──────── Source material ────────
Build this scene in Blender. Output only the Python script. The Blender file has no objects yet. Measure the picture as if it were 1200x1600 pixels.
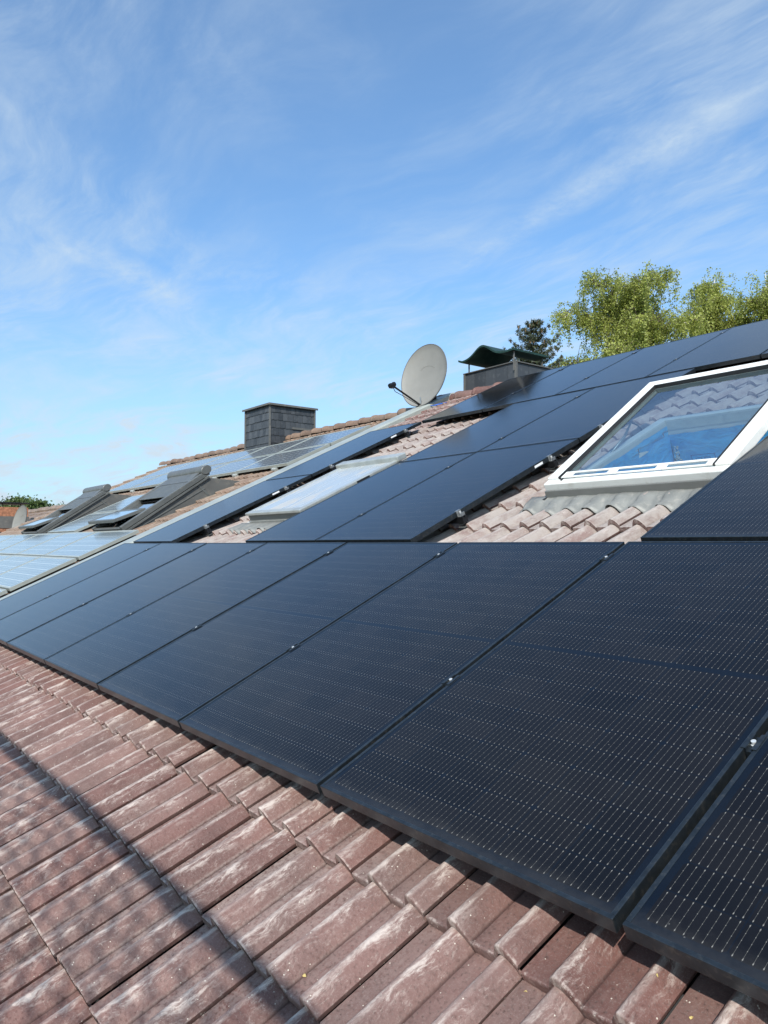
import bpy, bmesh, math, random
import numpy as np
from mathutils import Vector, Matrix, Euler
random.seed(7); RNG = np.random.default_rng(7)
R = math.radians
S = bpy.context.scene
C = S.collection
PT = R(24.935)                       # roof pitch
CP, SP = math.cos(PT), math.sin(PT)

# ------------------------------------------------------------------ camera
cam_d = bpy.data.cameras.new("camera"); cam = bpy.data.objects.new("camera", cam_d); C.objects.link(cam)
rt = Vector((0.61498, 0.78854, 0.0)); up = Vector((0.03334, -0.02600, 0.99911)); bk = Vector((0.78784, -0.61443, -0.04228))
m = Matrix((rt, up, bk)).transposed().to_4x4(); m.translation = Vector((1.9395, -1.2619, 0.7205))
cam.matrix_world = m
cam_d.sensor_fit = 'VERTICAL'; cam_d.sensor_height = 36.0; cam_d.lens = 36.0 * 1186.5 / 1600
cam_d.clip_start = 0.05; cam_d.clip_end = 3000
S.camera = cam
S.render.resolution_x = 768; S.render.resolution_y = 1024
S.view_settings.view_transform = 'Standard'; S.view_settings.look = 'None'; S.view_settings.gamma = 1
S.view_settings.exposure = 0.35

# ------------------------------------------------------------------ sun and sky
SUN = Vector((0.50, -0.60, 0.625)).normalized()
sl = bpy.data.lights.new("sun", 'SUN'); sl.energy = 4.2; sl.angle = R(0.55); sl.color = (1.0, 0.955, 0.88)
so = bpy.data.objects.new("sun", sl); C.objects.link(so); so.rotation_euler = SUN.to_track_quat('Z', 'Y').to_euler(); so.location = (5, -20, 20)

class NT:
    """small node-tree helper"""
    def __init__(s, tree): s.t = tree; s.n = tree.nodes; s.l = tree.links
    def node(s, typ, ins=None, **kw):
        n = s.n.new(typ)
        for k, v in kw.items(): setattr(n, k, v)
        for k, v in (ins or {}).items():
            if hasattr(v, 'links') or isinstance(v, bpy.types.NodeSocket): s.l.new(v, n.inputs[k])
            else: n.inputs[k].default_value = v
        return n
    def M(s, op, a, b=None, c=None, clamp=False):
        n = s.n.new('ShaderNodeMath'); n.operation = op; n.use_clamp = clamp
        for i, v in enumerate((a, b, c)):
            if v is None: continue
            if isinstance(v, (int, float)): n.inputs[i].default_value = v
            else: s.l.new(v, n.inputs[i])
        return n.outputs[0]
    def V(s, op, a, b=None):
        n = s.n.new('ShaderNodeVectorMath'); n.operation = op
        for i, v in enumerate((a, b)):
            if v is None: continue
            if isinstance(v, (tuple, list, Vector)): n.inputs[i].default_value = tuple(v)
            else: s.l.new(v, n.inputs[i])
        return n.outputs['Value'] if op in ('DOT_PRODUCT', 'LENGTH', 'DISTANCE') else n.outputs[0]
    def noise(s, vec, scale, detail=4, rough=0.55, dist=0.0):
        n = s.node('ShaderNodeTexNoise', {'Scale': scale, 'Detail': detail, 'Roughness': rough, 'Distortion': dist})
        s.l.new(vec, n.inputs['Vector']); return n.outputs['Fac']
    def ramp(s, f, stops, interp='LINEAR'):
        n = s.n.new('ShaderNodeValToRGB'); s.l.new(f, n.inputs[0]); n.color_ramp.interpolation = interp
        e = n.color_ramp.elements
        while len(e) < len(stops): e.new(0.5)
        for i, (pos, col) in enumerate(stops):
            e[i].position = pos
            e[i].color = (col, col, col, 1) if isinstance(col, (int, float)) else (*col, 1)
        return n.outputs[0]
    def mix(s, f, a, b, mode='MIX'):
        n = s.n.new('ShaderNodeMix'); n.data_type = 'RGBA'; n.blend_type = mode
        for i, v in ((0, f), (6, a), (7, b)):
            if isinstance(v, (int, float)): n.inputs[i].default_value = v
            elif isinstance(v, (tuple, list)): n.inputs[i].default_value = (*v, 1)
            else: s.l.new(v, n.inputs[i])
        return n.outputs[2]
    def mapping(s, vec, rot=(0, 0, 0), scale=(1, 1, 1), loc=(0, 0, 0)):
        n = s.node('ShaderNodeMapping', {'Rotation': rot, 'Scale': scale, 'Location': loc}); s.l.new(vec, n.inputs[0]); return n.outputs[0]
    def smooth(s, v, a, b):
        n = s.n.new('ShaderNodeMapRange'); n.interpolation_type = 'SMOOTHSTEP'
        s.l.new(v, n.inputs[0]); n.inputs[1].default_value = a; n.inputs[2].default_value = b
        return n.outputs[0]

w = bpy.data.worlds.new("World"); S.world = w; w.use_nodes = True
T = NT(w.node_tree); T.n.clear()
sky = T.node('ShaderNodeTexSky', sky_type='NISHITA', sun_disc=False)
sky.sun_elevation = R(38.7); sky.sun_rotation = math.atan2(SUN.x, SUN.y); sky.altitude = 200
sky.air_density = 1.0; sky.dust_density = 1.6; sky.ozone_density = 2.2
g = T.node('ShaderNodeNewGeometry').outputs['Incoming']
d = T.V('SCALE', g); d.node.inputs[3].default_value = -1.0
sp = T.node('ShaderNodeSeparateXYZ'); T.l.new(d, sp.inputs[0])
z = T.M('ADD', T.M('MAXIMUM', sp.outputs[2], 0.0), 0.10)
cx = T.M('DIVIDE', sp.outputs[0], z); cy = T.M('DIVIDE', sp.outputs[1], z)
cmb = T.node('ShaderNodeCombineXYZ'); T.l.new(cx, cmb.inputs[0]); T.l.new(cy, cmb.inputs[1]); pl = cmb.outputs[0]
# cirrus sheet: broad veils, fine fibres combed in one direction, and two old contrails
warp = T.node('ShaderNodeTexNoise', {'Scale': 0.9, 'Detail': 3}); T.l.new(pl, warp.inputs['Vector'])
plw = T.V('ADD', pl, T.V('MULTIPLY', T.V('SUBTRACT', warp.outputs['Color'], (0.5, 0.5, 0.5)), (0.8, 0.8, 0)))
fib = T.noise(T.mapping(plw, rot=(0, 0, R(-35)), scale=(1.0, 2.6, 1)), 1.6, 9, 0.62)
fine = T.noise(T.mapping(plw, rot=(0, 0, R(-35)), scale=(1.2, 3.2, 1)), 5.5, 7, 0.65)
veil = T.noise(T.mapping(pl, loc=(6.3, 2.2, 0)), 0.8, 4, 0.5)
cl = T.M('MULTIPLY', T.M('MULTIPLY', T.smooth(fib, 0.36, 0.76), T.smooth(veil, 0.24, 0.60)), 0.72)
cl = T.M('ADD', cl, T.M('MULTIPLY', T.smooth(fine, 0.42, 0.8), T.M('MULTIPLY', T.smooth(veil, 0.30, 0.6), 0.26)))
def trail(a, b, width, strength, wob):
    a = Vector((a[0] / (a[2] + .1 * Vector(a).length), a[1] / (a[2] + .1 * Vector(a).length)))
    b = Vector((b[0] / (b[2] + .1 * Vector(b).length), b[1] / (b[2] + .1 * Vector(b).length)))
    t = (b - a).normalized(); nrm = Vector((-t.y, t.x)); L = (b - a).length
    off = T.M('SUBTRACT', T.V('DOT_PRODUCT', plw if wob else pl, (nrm.x, nrm.y, 0)), nrm.dot(a))
    al = T.M('SUBTRACT', T.V('DOT_PRODUCT', pl, (t.x, t.y, 0)), t.dot(a))
    prof = T.M('SUBTRACT', 1.0, T.smooth(T.M('ABSOLUTE', off), 0.0, width))
    ends = T.M('MULTIPLY', T.smooth(al, -0.25, 0.25), T.M('SUBTRACT', 1.0, T.smooth(al, L - .3, L + .3)))
    tex = T.smooth(T.noise(T.mapping(pl, scale=(1, 1, 1)), 6.0, 8, 0.7), 0.25, 0.75)
    return T.M('MULTIPLY', T.M('MULTIPLY', T.M('MULTIPLY', prof, ends), tex), strength)
cl = T.M('ADD', cl, trail((-0.458, 0.998, 0.606), (-0.704, 0.699, 0.379), 0.085, 0.70, False))
cl = T.M('ADD', cl, trail((-1.035, 0.273, 0.404), (-0.94, 0.401, 0.312), 0.12, 0.62, False))
low = T.M('SUBTRACT', 1.0, T.smooth(sp.outputs[2], 0.0, 0.42))
cl = T.M('ADD', T.M('ADD', cl, 0.16), T.M('MULTIPLY', low, T.M('ADD', 0.55, T.M('MULTIPLY', T.smooth(fib, 0.3, 0.8), 0.55))))
cl = T.M('MULTIPLY', cl, 0.66, clamp=True)
skyc = T.mix(1.0, sky.outputs[0], (0.80, 1.22, 1.46), 'MULTIPLY')
cloudc = T.mix(cl, skyc, (4.1, 4.95, 5.75))
bg = T.node('ShaderNodeBackground', {'Strength': 0.122}); T.l.new(cloudc, bg.inputs[0])
out = T.node('ShaderNodeOutputWorld'); T.l.new(bg.outputs[0], out.inputs[0])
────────
What is being asked.
State, as a bare number, how many lines of the listing hold the word "scene".

Task answer.
2